Brown’s Park
History-minded visitors with more time to spend will want to drive south from Rock Springs to historic Brown’s Park, also known as Brown’s Hole, near the spot where Wyoming, Utah and Colorado join.
Myths and facts merge here. The Park is rich in old west lore. Here Butch Cassidy, the Sundance Kid, Isom Dart, Queen Ann Basset, and Tom Horn roamed. Historians generally agree that it was Horn who killed Dart near Brown’s Park along the Colorado-Wyoming Border on October 3, 1900.
Travelers will find Brown’s Park by driving south from Rock Springs on Wyoming Highway 430 for 55 miles through open desert expanses, until the road turns to gravel at the Colorado border. Continuing south for 22 miles on gravel, the traveler passes through Irish Canyon, until the road hits pavement again at Colorado Highway 318.

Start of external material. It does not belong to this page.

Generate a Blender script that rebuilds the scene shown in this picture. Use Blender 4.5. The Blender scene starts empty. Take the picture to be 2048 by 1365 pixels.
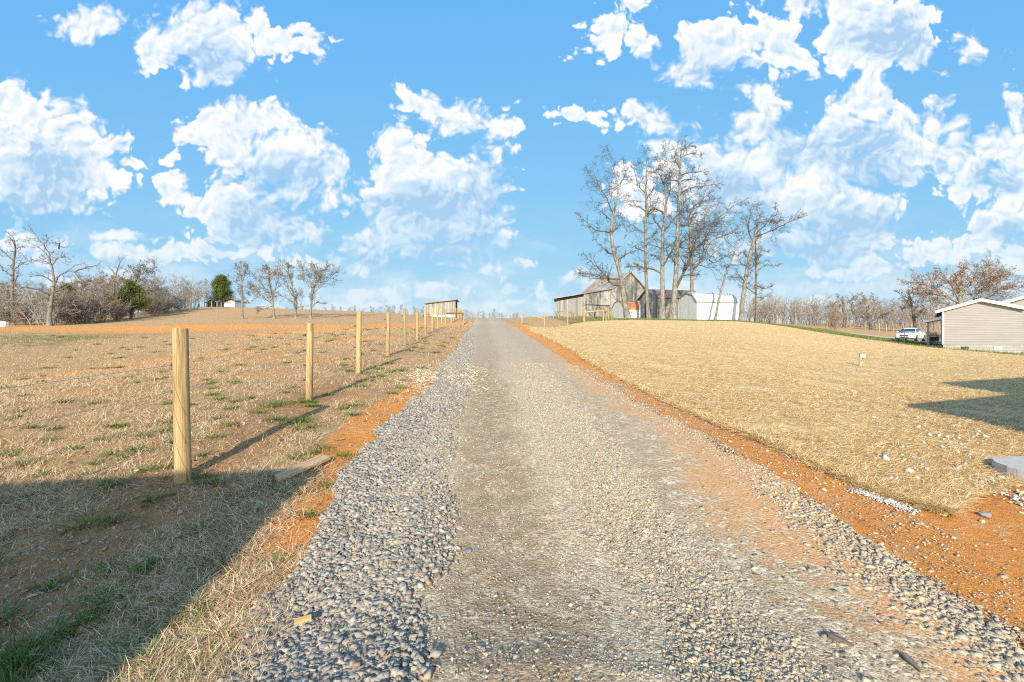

This crossroads marks the south end of Brown’s Park. A right turn takes a traveler west and north through the heart of the Park for 16 miles. At that point the road turns to gravel again when it crosses into Utah. Continuing northwest from here to the Green River, the traveler passes the site of Fort Davy Crockett, briefly a fur-trade post in the 1830s, and the Jarvie Ranch, where Scotsman John Jarvie established a store and ferry in 1880 at a river-crossing spot that had been used for centuries. The federal Bureau of Land Management maintains the historic site and a public campground nearby.
Continuing northwest through Clay Basin the traveler re-enters Wyoming and Sweetwater County’s corner of Brown’s Park before intersecting U.S. Highway 191, which leads north 54 miles back to Rock Springs.
The vistas are fantastic, but travelers would do well to take a GPS, water, a map, a sleeping bag, and warm clothes, as there is no cell service and a flat tire leaves the taveler on his own to change or fix it. Nonetheless this drive leads hrough some of the most spectacular scenery in Sweetwater County. It is worth the trip.